**What is asked**
Look through the listing below and work out how many of its lines hold the word "objects". Give only the number.

**Provided material**

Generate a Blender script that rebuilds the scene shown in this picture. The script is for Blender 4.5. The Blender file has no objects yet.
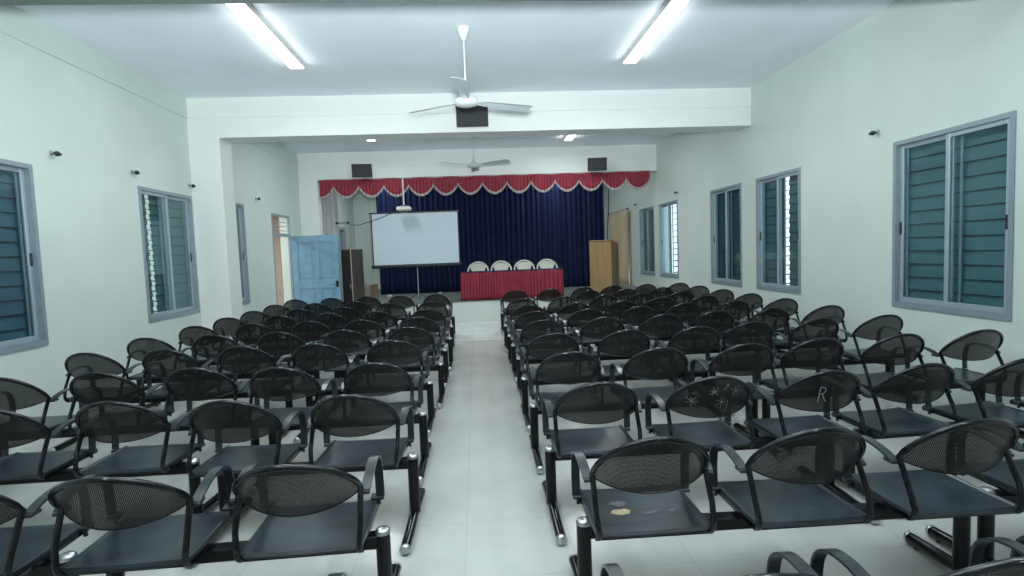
import bpy, math, random
from mathutils import Vector, Matrix
random.seed(7)
R = math.radians
PI = math.pi
scene = bpy.context.scene
COL = scene.collection

# ------------------------------------------------------------------ camera
F, PITCH, ROLL, YAW, H = 551.0, .0663, .0373, .0642, 1.6614
cy, sy, cp, sp = math.cos(YAW), math.sin(YAW), math.cos(PITCH), math.sin(PITCH)
c_right = Vector((cy, -sy, 0)); c_fw = Vector((sy*cp, cy*cp, -sp)); c_up = c_right.cross(c_fw)
cr_, sr_ = math.cos(ROLL), math.sin(ROLL)
ax = c_right*cr_ - c_up*sr_; ay = c_right*sr_ + c_up*cr_; az = -c_fw
cam = bpy.data.objects.new('camera', bpy.data.cameras.new('camera'))
COL.objects.link(cam)
m = Matrix((ax, ay, az)).transposed().to_4x4(); m.translation = Vector((0, 0, H))
cam.matrix_world = m
cam.data.sensor_width = 36; cam.data.lens = F/1024*36; cam.data.clip_start = .05; cam.data.clip_end = 200
scene.camera = cam

# ------------------------------------------------------------------ world, exposure
w = bpy.data.worlds.new('daylight'); scene.world = w; w.use_nodes = True
bg = w.node_tree.nodes['Background']; bg.inputs[0].default_value = (.80, .92, 1, 1); bg.inputs[1].default_value = 1.3
vs = scene.view_settings
vs.view_transform = 'Standard'; vs.look = 'None'; vs.gamma = 1; vs.use_curve_mapping = False; vs.exposure = 0.60
TUBE_WATT = 18.0     # light of one ceiling batten
TUBE_COL = (.92, .98, 1.0)
TUBE_SIDE = .55     # light each long side of a batten throws across the ceiling
FLASH_WATT = 1800.0   # the photographer's flash, tilted up at the ceiling before the middle beam
fl = bpy.data.lights.new('camera_flash', 'SPOT'); fl.spot_size = R(124); fl.spot_blend = 1.0; fl.shadow_soft_size = .16
fl.energy = FLASH_WATT; fl.color = (.90, .98, 1)
flo = bpy.data.objects.new('camera_flash', fl); COL.objects.link(flo)
flo.location = (0, .05, H+.25); flo.rotation_euler = (Vector((0, 1, .78))).to_track_quat('-Z', 'Y').to_euler()

# ------------------------------------------------------------------ materials
def new_mat(name):
    mt = bpy.data.materials.new(name); mt.use_nodes = True
    return mt, mt.node_tree, mt.node_tree.nodes['Principled BSDF']
def mat(name, col, rough=.5, metal=0., spec=.5, noise=0., nscale=8., bump=0., bscale=60., coat=0.):
    mt, nt, b = new_mat(name)
    b.inputs['Base Color'].default_value = (*col, 1); b.inputs['Roughness'].default_value = rough
    b.inputs['Metallic'].default_value = metal; b.inputs['Specular IOR Level'].default_value = spec
    b.inputs['Coat Weight'].default_value = coat
    tc = nt.nodes.new('ShaderNodeTexCoord')
    if noise:
        n = nt.nodes.new('ShaderNodeTexNoise'); n.inputs['Scale'].default_value = nscale; n.inputs['Detail'].default_value = 5
        nt.links.new(tc.outputs['Object'], n.inputs['Vector'])
        rp = nt.nodes.new('ShaderNodeValToRGB')
        rp.color_ramp.elements[0].position = .3; rp.color_ramp.elements[1].position = .7
        rp.color_ramp.elements[0].color = tuple(max(0, c*(1-noise)) for c in col)+(1,)
        rp.color_ramp.elements[1].color = tuple(min(1, c*(1+noise)) for c in col)+(1,)
        nt.links.new(n.outputs['Fac'], rp.inputs[0]); nt.links.new(rp.outputs[0], b.inputs['Base Color'])
    if bump:
        n2 = nt.nodes.new('ShaderNodeTexNoise'); n2.inputs['Scale'].default_value = bscale; n2.inputs['Detail'].default_value = 4
        nt.links.new(tc.outputs['Object'], n2.inputs['Vector'])
        bp = nt.nodes.new('ShaderNodeBump'); bp.inputs['Strength'].default_value = bump; bp.inputs['Distance'].default_value = .01
        nt.links.new(n2.outputs['Fac'], bp.inputs['Height']); nt.links.new(bp.outputs[0], b.inputs['Normal'])
    return mt
M = {}
M['wall'] = mat('mint_wall_paint', (.605, .685, .65), .55, noise=.035, nscale=1.3, bump=.08, bscale=30)
M['beam'] = mat('white_beam_paint', (.745, .785, .76), .55, noise=.02, nscale=1.3)
M['ceil'] = mat('ceiling_whitewash', (.84, .90, .96), .7, noise=.03, nscale=1.6)
M['alu'] = mat('grey_window_aluminium', (.285, .35, .40), .45, .3, noise=.06, nscale=12)
M['alu_light'] = mat('pale_window_aluminium', (.36, .435, .475), .4, .3)
M['handle'] = mat('black_plastic', (.012, .014, .016), .4)
M['steel'] = mat('black_enamelled_steel', (.005, .006, .0075), .14, 0, .45, noise=.2, nscale=20)
M['beam_steel'] = mat('black_painted_beam', (.004, .005, .006), .3, 0, .25)
M['chrome'] = mat('chrome_cap', (.50, .52, .53), .3, 1.)
M['navy'] = mat('navy_curtain_cloth', (.015, .022, .072), .85, 0, .15, noise=.15, nscale=6)
M['red'] = mat('red_valance_cloth', (.26, .036, .055), .75, 0, .25, noise=.15, nscale=5)
M['redcloth'] = mat('maroon_table_cloth', (.25, .030, .052), .75, 0, .25, noise=.12, nscale=5)
M['fringe'] = mat('off_white_fringe', (.42, .36, .36), .9, noise=.15, nscale=60)
M['screen'] = mat('projection_screen_fabric', (.56, .66, .72), .8)
M['dark'] = mat('dark_metal', (.02, .025, .028), .4, .3)
M['greymetal'] = mat('grey_metal', (.35, .38, .38), .4, .6)
M['whiteplastic'] = mat('white_plastic', (.62, .64, .60), .4)
M['chairplastic'] = mat('cream_plastic', (.62, .62, .56), .45)
M['fan'] = mat('fan_white_enamel', (.62, .68, .70), .35)
M['fan2'] = mat('fan_grey_white_enamel', (.52, .56, .56), .35)
M['door'] = mat('blue_door_gloss_paint', (.165, .31, .43), .22, 0, .6, noise=.10, nscale=7, bump=.25, bscale=14)
M['doorframe'] = mat('door_frame_paint', (.27, .33, .38), .4)
M['card'] = mat('brown_cardboard', (.32, .28, .24), .8, noise=.1)
M['cardside'] = mat('dark_cardboard_side', (.17, .11, .09), .8)
M['drape'] = mat('pale_grey_drape', (.55, .55, .55), .85, noise=.05)
M['beige'] = mat('beige_drape', (.60, .54, .43), .85, noise=.06)
M['corridor'] = mat('corridor_plaster', (.52, .465, .40), .8, noise=.08)
M['stage'] = mat('stage_floor_paint', (.17, .20, .185), .5, noise=.12, nscale=3)
M['stagefront'] = mat('stage_front_tiles', (.58, .63, .60), .28, noise=.03, nscale=3)
M['speaker'] = mat('black_speaker_vinyl', (.012, .014, .016), .55, bump=.3, bscale=200)
M['grille'] = mat('speaker_grille_cloth', (.022, .026, .03), .7, bump=.4, bscale=400)
M['scribble'] = mat('dried_white_paint', (.27, .30, .30), .8)
M['stain_y'] = mat('yellow_powder', (.30, .25, .14), .9, noise=.3, nscale=60)
M['stain_p'] = mat('pinkish_dust', (.085, .08, .085), .9, noise=.3, nscale=80)

def emis(name, col, s):
    mt = bpy.data.materials.new(name); mt.use_nodes = True; nt = mt.node_tree
    for n in list(nt.nodes): nt.nodes.remove(n)
    e = nt.nodes.new('ShaderNodeEmission'); e.inputs[0].default_value = (*col, 1); e.inputs[1].default_value = s
    o = nt.nodes.new('ShaderNodeOutputMaterial'); nt.links.new(e.outputs[0], o.inputs[0]); return mt
M['lamp'] = emis('lit_diffuser', (.92, .98, 1), 3.0)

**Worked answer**
4